“The ALS Ice Bucket should win a Grand Prix at Cannes”. The quote of last week’s Spikes festival in Singapore? Well, Graham Fink’s proclamation during his ‘Baozi Baozi Baozi’ seminar was certainly up there as a moment of clarity, a rallying call for the advertising industry to regain its sense of purpose. After all most creative can only dream of the level of exposure and engagement raised by this deceptively silly trend. But even if it’s the sort of thing that the industry should do, the question remains: could it?
Across many of the senior figures who spoke at Spikes, there seemed to be a prevailing feeling that somehow the industry might be losing its way a little. Fearfulness, obsession over all the wrong trends, intimidation from the Google giants and the unstoppable acceleration of technological change – with such a cloud of confusion it’s no wonder that people are losing a little focus.
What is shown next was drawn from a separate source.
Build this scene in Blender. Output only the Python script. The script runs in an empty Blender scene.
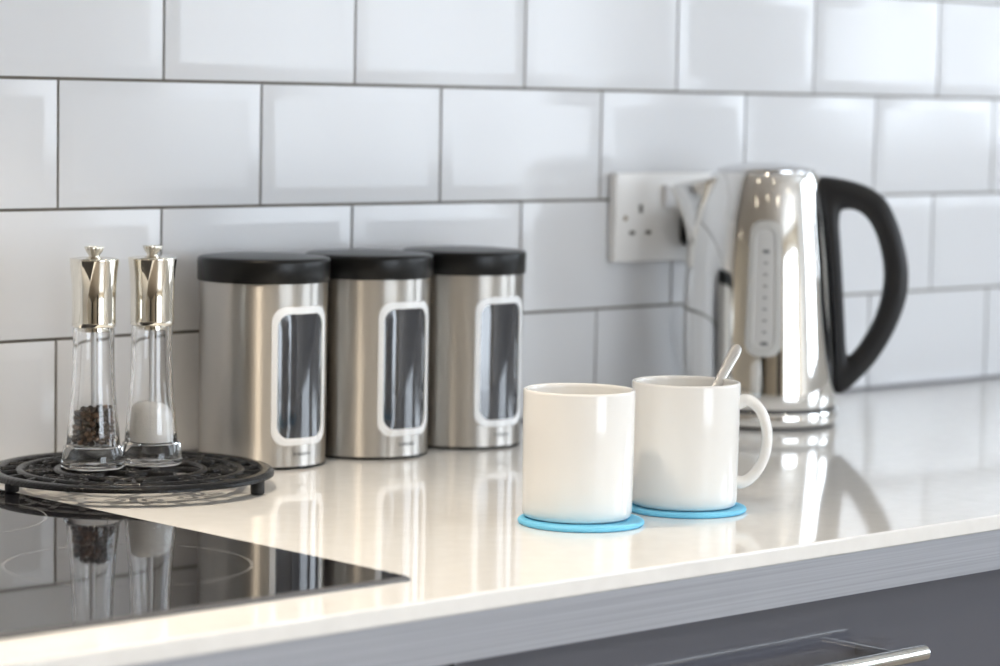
import bpy, bmesh, math, random
from mathutils import Vector, Matrix
PI = math.pi
R = math.radians
random.seed(7)
S = bpy.context.scene
COL = S.collection
CZ = 0.90                       # height of the worktop surface above the floor

# ------------------------------------------------------------------ materials
def lin(c):
    return tuple(((v / 255) / 12.92 if v / 255 <= .04045 else ((v / 255 + .055) / 1.055) ** 2.4) for v in c) + (1.0,)

def mat(name, base=(.8, .8, .8, 1), rough=.5, metal=0., **kw):
    m = bpy.data.materials.new(name); m.use_nodes = True
    b = m.node_tree.nodes['Principled BSDF']
    b.inputs['Base Color'].default_value = base
    b.inputs['Roughness'].default_value = rough
    b.inputs['Metallic'].default_value = metal
    for k, v in kw.items():
        b.inputs[k].default_value = v
    return m

def nodes(m):
    return m.node_tree.nodes, m.node_tree.links, m.node_tree.nodes['Principled BSDF']

def noise_bump(m, scale, strength, dist=.001, stretch=(1, 1, 1), detail=3):
    n, l, b = nodes(m)
    tc = n.new('ShaderNodeTexCoord'); mp = n.new('ShaderNodeMapping'); mp.inputs['Scale'].default_value = stretch
    t = n.new('ShaderNodeTexNoise'); t.inputs['Scale'].default_value = scale; t.inputs['Detail'].default_value = detail
    bp = n.new('ShaderNodeBump'); bp.inputs['Strength'].default_value = strength; bp.inputs['Distance'].default_value = dist
    l.new(tc.outputs['Object'], mp.inputs['Vector']); l.new(mp.outputs['Vector'], t.inputs['Vector'])
    l.new(t.outputs['Fac'], bp.inputs['Height']); l.new(bp.outputs['Normal'], b.inputs['Normal'])
    return t, mp

def noise_color(m, c0, c1, scale, stretch=(1, 1, 1), p0=.3, p1=.7, detail=4):
    n, l, b = nodes(m)
    tc = n.new('ShaderNodeTexCoord'); mp = n.new('ShaderNodeMapping'); mp.inputs['Scale'].default_value = stretch
    t = n.new('ShaderNodeTexNoise'); t.inputs['Scale'].default_value = scale; t.inputs['Detail'].default_value = detail
    r = n.new('ShaderNodeValToRGB')
    r.color_ramp.elements[0].position = p0; r.color_ramp.elements[0].color = c0
    r.color_ramp.elements[1].position = p1; r.color_ramp.elements[1].color = c1
    l.new(tc.outputs['Object'], mp.inputs['Vector']); l.new(mp.outputs['Vector'], t.inputs['Vector'])
    l.new(t.outputs['Fac'], r.inputs['Fac']); l.new(r.outputs['Color'], b.inputs['Base Color'])

M = {}
M['tile'] = mat('glazed_tile', (.715, .725, .75, 1), .14, **{'Specular IOR Level': .4})
noise_bump(M['tile'], 9, .06, .002)
M['grout'] = mat('tile_grout', lin((112, 106, 98)), .9)
noise_bump(M['grout'], 300, .3)
M['joint_strip'] = mat('grey_joint_strip', lin((128, 128, 132)), .5)
M['quartz'] = mat('white_quartz', (.86, .85, .83, 1), .06)
noise_color(M['quartz'], (.83, .82, .80, 1), (.88, .87, .85, 1), 60)
M['band'] = mat('brushed_edge_band', lin((166, 168, 176)), .42, .35)
noise_color(M['band'], lin((152, 155, 163)), lin((174, 177, 185)), 60, (.05, 1, 12), .3, .72)
M['hob'] = mat('black_ceramic_glass', (.008, .008, .010, 1), .035, **{'Specular IOR Level': .65})
M['hob_edge'] = mat('hob_bevel', (.10, .10, .105, 1), .25, **{'Specular IOR Level': .6})
M['hob_print'] = mat('hob_printed_line', (.19, .195, .205, 1), .10)
M['grey_gloss'] = mat('grey_gloss_front', lin((84, 86, 96)), .10, **{'Coat Weight': .5, 'Coat Roughness': .04})
M['carcass'] = mat('grey_carcass', lin((88, 88, 94)), .5)
M['steel_bar'] = mat('satin_steel_bar', (.74, .73, .70, 1), .18, 1.)
M['spoon'] = mat('worn_spoon_steel', (.56, .55, .53, 1), .30, 1.)
M['chrome'] = mat('polished_chrome', (.80, .77, .70, 1), .035, 1.)
M['kettle'] = mat('polished_kettle_steel', (.80, .79, .77, 1), .05, 1.)
noise_bump(M['kettle'], 14, .03, .002)
M['kettle_brush'] = mat('satin_kettle_lid', (.72, .72, .73, 1), .22, 1.)
M['can'] = mat('brushed_canister_steel', (.57, .545, .51, 1), .42, 1., **{'Anisotropic': 1., 'Anisotropic Rotation': .25})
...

So what’s the answer? For Ogilvy’s Fink, it’s all about nurturing creative bravery and learning from the greats. For AKQA’s Rei Inamoto, who questioned the industry’s ‘identity crisis’, the answer lies in ‘endurance’ and looking outside of the industry to learn about creating ideas that last. And for DDB’s Amir Kassaei, the guiding star is the concept of relevance. While shiny trinkets like ‘storytelling’, ‘content creation’ and ‘big data’ are distracting many, he argues that the very purpose of the industry is to keep clients ‘relevant’.
That’s not to say that there are not lots of exciting things going on in the industry right now – the quality of work in the shortlists at Spikes was high this year (and if you haven’t checked it out, I urge you to check out the winners on the Spikes Asia site while they’re still up). But did anything have the broad cultural impact of this summer’s ice bucket extravaganza? Of course bigger isn’t always better and some clients require something small but perfectly formed. But there’s undeniably something of the Saatchis’ ‘brutal simplicity of thought’ in the idea of upending a binful of ice water on your head and daring your mates to do the same.
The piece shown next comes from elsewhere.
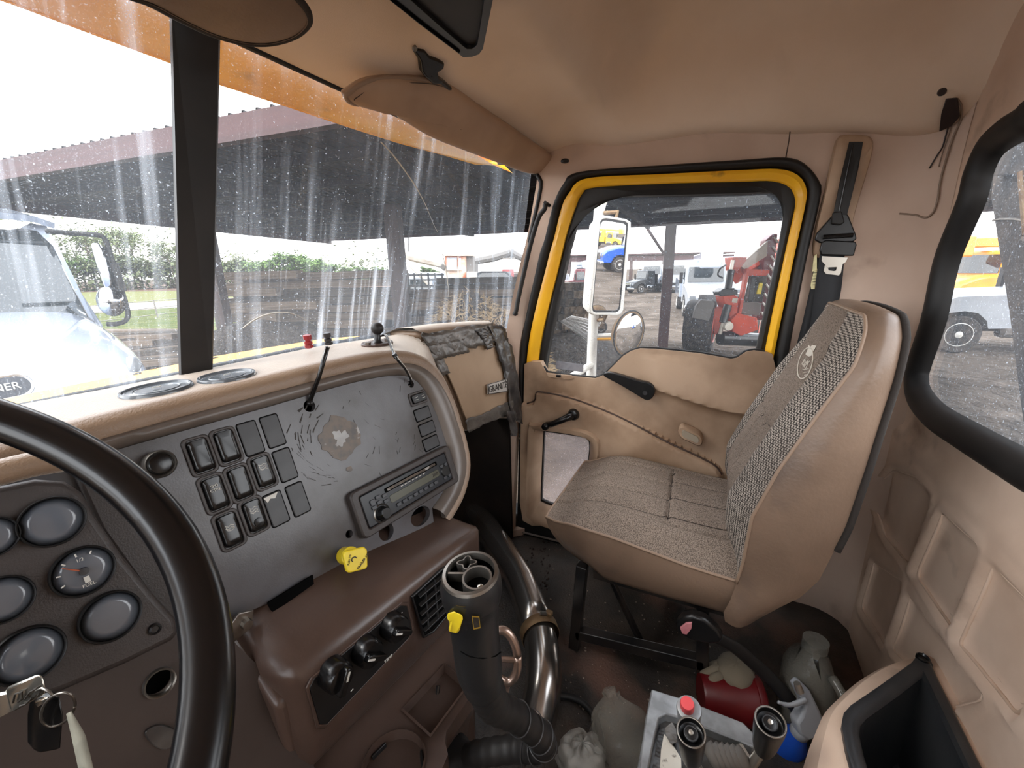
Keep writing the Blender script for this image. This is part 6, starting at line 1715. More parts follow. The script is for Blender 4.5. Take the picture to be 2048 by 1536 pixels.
mk('side_bar', tube([onY(2041, 345, -.60), onY(2044, 380, -.60), onY(2052, 470, -.60)], .006, 8), 'rust', hr)

# ------------------------------------------------------------------ ground
M('ground_dirt', (92, 82, 73), .95, c2=(62, 53, 44), amt=.9, scale=.35, detail=9, lo=.4, hi=.62, c3=(116, 105, 96), scale3=1.1, lo3=.55, hi3=.75, spec=.1, bump=1.0, bscale=3.0, bdist=.25)
gs = [(x, y) for x, y in ((-700, -700), (900, -700), (900, 900), (-700, 900))]
mk('ground', prism([V((x, y, G - .5)) for x, y in gs], (0, 0, .5)), 'ground_dirt', kind='structure', smooth=0)
M('grass_green', (66, 76, 36), .95, c2=(104, 104, 62), amt=.7, scale=1.2, lo=.4, hi=.65, c3=(66, 80, 36), scale3=.4, lo3=.5, hi3=.7, spec=.05, bump=1, bscale=14, bdist=.08)
M('grass_dry', (98, 97, 62), .95, c2=(92, 98, 56), amt=.7, scale=.7, spec=.05)
M('gravel_road', (130, 123, 116), .95, c2=(128, 120, 112), amt=.5, scale=1.5, spec=.1)
M('brown_field', (92, 74, 64), .95, c2=(80, 62, 50), amt=.8, scale=.5, lo=.42, hi=.6, spec=.05)
def patch(nm, px, z, mat):
    mk(nm, prism([onZ(a, b, G + z) for a, b in px], (0, 0, -.02)), mat, kind='structure', smooth=0)
patch('ground_grass', [(-260, 720), (250, 720), (330, 690), (440, 680), (1000, 606), (440, 603), (-260, 628)], .03, 'grass_green')
patch('road', [(-260, 645), (180, 626), (440, 609), (1000, 590), (1000, 582), (440, 596), (180, 611), (-260, 628)], .05, 'gravel_road')
patch('ground_verge', [(-260, 628), (180, 611), (440, 596), (1000, 580), (1000, 574), (440, 580), (180, 584), (-260, 594)], .04, 'grass_dry')
patch('field', [(-260, 594), (180, 584), (440, 580), (1000, 574), (1000, 553), (440, 566), (180, 571), (-260, 580)], .06, 'brown_field')

# wire fence along the road
fn = empty('wire_fence', onZ(310, 640, G), 'thin wire fence on steel posts along the far grass', 'fence')
fp = [(40, 664), (188, 652), (316, 636), (424, 622)]
tops = []
for a, b in fp:
    base = onZ(a, b, G); h = 1.15
    tops.append(base + V((0, 0, h)))
    mk('post', tube([base, base + V((-.02, 0, h))], .045, 8), 'steel', fn)
for f in (1.0, .6, .2):
    mk('wire', tube([onZ(a, b, G) + V((0, 0, 1.1 * f)) for a, b in fp], .022, 5), 'steel', fn)

# ------------------------------------------------------------------ trees
M('bark', (96, 84, 74), .95); M('leaf_spring', (112, 122, 78), .8, c2=(96, 106, 64), scale=.5); M('leaf_green', (98, 124, 60), .8, c2=(80, 106, 48), scale=.3); M('leaf_dull', (110, 118, 84), .8, c2=(92, 100, 70), scale=.3)
def tree_mesh(seedv, sparse):
    r = random.Random(seedv); g = geo(); lv = geo()
    def leafq(p, s):
        a = V((r.uniform(-1, 1), r.uniform(-1, 1), r.uniform(-.6, .6))).normalized() * s; b = a.cross(V((r.uniform(-1, 1), r.uniform(-1, 1), 1))).normalized() * s * .7
        gadd(lv, ([p - a, p - b, p + a, p + b], [(0, 1, 2, 3)]))
    def grow(p, d, L, rad, lev):
        q = p + d * L * .5 + V((r.uniform(-.04, .04), r.uniform(-.04, .04), 0)) * L; e = q + (d + V((r.uniform(-.2, .2), r.uniform(-.2, .2), .1))).normalized() * L * .5
        gadd(g, tube([p, q, e], [rad, rad * .8, rad * .55], 5, False))
        if lev >= 2:
            for _ in range(6 if sparse else 9):
                leafq(e + V((r.gauss(0, .035), r.gauss(0, .035), r.gauss(0, .03))), r.uniform(.008, .017) if sparse else r.uniform(.016, .030))
        if lev < 4:
            for _ in range(3 if lev else (5 if sparse else 6)):
                f = r.uniform(.35, 1.0); s = p.lerp(e, f); a = r.uniform(0, 6.28); up = r.uniform(.5, 1.3) if sparse else r.uniform(.2, 1.0)
                grow(s, V((math.cos(a), math.sin(a), up)).normalized(), L * r.uniform(.42, .62), rad * .5, lev + 1)
    if sparse: grow(V((0, 0, 0)), V((0, 0, 1)), .58, .012, 0)
    else: grow(V((0, 0, 0)), V((0, 0, 1)), .48, .016, 0)
    hm = max(v.z for v in g[0] + lv[0])
    for L_ in (g[0], lv[0]):
        for v in L_: v /= hm
    return g, lv
TM = []
for i in range(6):
    sp = i < 3
    t_, l_ = tree_mesh(40 + i, sp)
    def me_(n, vf, m):
        me = bpy.data.meshes.new(n); me.from_pydata([tuple(v) for v in vf[0]], [], vf[1]); me.materials.append(MATS[m]); return me
    TM.append((me_('trunk', t_, 'bark'), me_('crown', l_, 'leaf_spring' if sp else ('leaf_green' if i != 4 else 'leaf_dull'))))
def gdir(px, dist):
    d = ray(px, 560); k = dist / math.hypot(d.x, d.y); return V((CAM.x + d.x * k, CAM.y + d.y * k, G))
def tree(px, topy, dist, var, rot, wide, label, group):
    P = gdir(px, dist); d = ray(px, topy); k = dist / math.hypot(d.x, d.y); h = CAM.z + d.z * k - G
    e = empty('tree', P, label, 'tree', group)
    for nm, me in (('trunk', TM[var][0]), ('crown', TM[var][1])):
        o = bpy.data.objects.new(nm, me); COL.objects.link(o); o.parent = e; o.scale = (h * wide, h * wide, h); o.rotation_euler = (0, 0, rot); WLOC[o.name] = P
rt9 = random.Random(5)
ORD = 'first second third fourth fifth sixth seventh eighth ninth tenth eleventh twelfth thirteenth fourteenth fifteenth sixteenth seventeenth eighteenth nineteenth twentieth'.split()
def ordered(lst): return enumerate(sorted(lst))
for q, (px, ty) in ordered([(60, 470), (104, 458), (134, 500), (168, 448), (186, 452), (206, 462), (240, 452), (258, 440), (284, 450), (312, 462), (338, 470), (352, 486), (-30, 470), (-90, 480), (396, 484), (470, 500), (640, 516), (700, 520), (722, 512), (752, 510)]):
    tree(px, ty + rt9.uniform(-5, 5), rt9.uniform(140, 155), rt9.randrange(3), rt9.uniform(0, 6), 1.0, ORD[q] + ' tall thin nearly bare tree from the left across the field', 'tall bare trees across the field')
for q, (px, ty) in ordered([(20, 520), (70, 516), (110, 512), (150, 515), (190, 505), (230, 508), (270, 512), (310, 515), (345, 518), (380, 520), (420, 516), (450, 518), (480, 520), (505, 512)]):
    tree(px, ty + rt9.uniform(-6, 6), rt9.uniform(136, 148), 4 if rt9.random() < .6 else 3, rt9.uniform(0, 6), 1.3, ORD[q] + ' low bushy tree from the left at the edge of the far wood', 'bushy trees at the wood edge')
for q, (px, ty) in ordered([(530, 514), (560, 504), (588, 500), (612, 504), (640, 512), (664, 524), (690, 530), (720, 530), (755, 530), (850, 530), (866, 534), (-60, 520), (-120, 520)]):
    tree(px, ty, rt9.uniform(120, 135), 5 if px > 500 else 3, rt9.uniform(0, 6), 1.5, ORD[q] + ' round bright green tree from the left behind the timber stacks', 'bright green trees behind the timber')
ug = geo(); r7 = random.Random(9)
for _ in range(12000):
    px_ = r7.uniform(-160, 800); P = gdir(px_, r7.uniform(133, 158)); P.z += (abs(r7.gauss(0, 6.0)) if px_ < 440 else abs(r7.gauss(0, 3.4))); s = r7.uniform(.25, .6)
    a = V((r7.uniform(-1, 1), r7.uniform(-1, 1), r7.uniform(-.6, .6))).normalized() * s; b = a.cross(V((r7.uniform(-1, 1), .3, 1))).normalized() * s * .7
    gadd(ug, ([P - a, P - b, P + a, P + b], [(0, 1, 2, 3)]))
tag(mk('undergrowth', ug, 'leaf_dull', smooth=0, fixn=False), 'tangled green undergrowth at the foot of the far wood', 'undergrowth', kind='stuff')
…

As far as Fink is concerned it’s just the sort of idea that would get shut down by the layers of bureaucracy and research and committees that plague the contemporary ad industry. “I didn’t do it but I wish I had done it,” he confessed to me after his talk. “I think it’s great – it does the three things we should be doing. People are talking about it, it changed their behaviour and it started a trend, and that’s what I love about it. I forgot to mention it on stage, but if it was in a focus group, suppose they’d researched it, they would have said ‘people are dying here and you’re having fun, it’s taking the piss, you’re pouring water over people’s heads! All you’ve got to happen is for a kid to do it and get pneumonia and die!’ You can take any great idea and I could give you ten reasons it should have run.”
So, just putting it out there – if the industry is feeling a little foggy maybe the best thing to do is to bring back cold showers?